PS> And just so it's clear - employees, peons, and small-c corporate citizens only get to speak what their owner says is OK.

People, on the other hand, have Rights from THEIR Creator, and in turn are the creators, and thus masters, of the union, according to covenant. Don't let courts "presume" otherwise.

I should have added "shall guarantee to its citizens all rights guaranteed by this Constitution at the time of the drafting of this amendment."

When you say "Like C," are you referring to the C programming language? Sorry, but I remember you saying you're an engineer so I was curious.

MikeT - the problem (and the reason the never-ratified, but coerced, 14th Amendment is an Abominatin) is that small-c 'citizen of the United States' crap.

Read the Constitution carefully.
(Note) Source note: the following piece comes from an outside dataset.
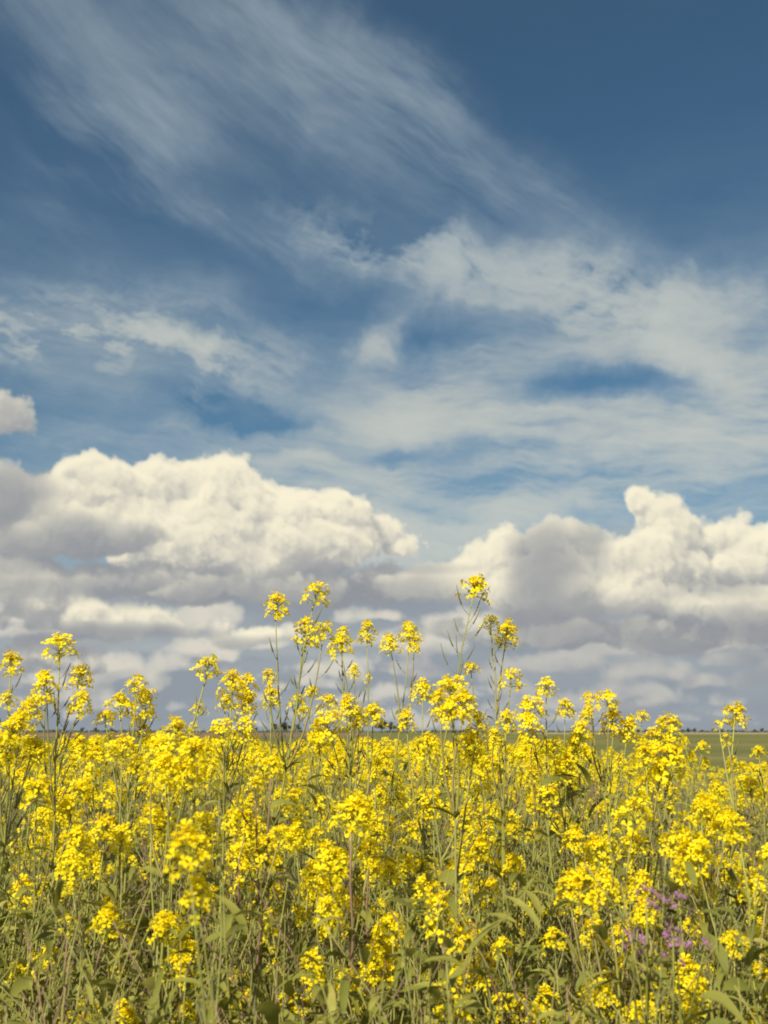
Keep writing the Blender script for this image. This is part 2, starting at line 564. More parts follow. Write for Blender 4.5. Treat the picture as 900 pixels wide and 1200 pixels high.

Like C, it is a case-sensitive document, and anyone who knows better doesn't want to be a second-class (creation of the corporate state) 'US citizen'. As Humpty Dumpty said in a related context, "It's about who is to be master."

There's a reason it's called the Ninth Circus...

The Supremes will have to overturn this... but just think about this for a minute: the highest court in the land is going to spend time pondering whether a person has the right to wear a t-shirt. Never have such glorious ideals been delivered in such mundane packages...

"like C" - yes, the language. (There are obviously many other examples, but I figured that would be one that you would immediately relate to...)

El Borak -- it's worse than that:
"think about this ...[court pondering] whether a person has the right to wear a t-shirt..."

Check Black's Law dictionary for "person" (as opposed to someone who has God-given capital-R 'Rights'). A "person" is a legal fiction, a creation of the State, by definition.

A 'person' has no rights at all - including wearing t-shirts or anything else - just government-granted 'privileges'. They call 'em "civil liberties" to confuse the serfs.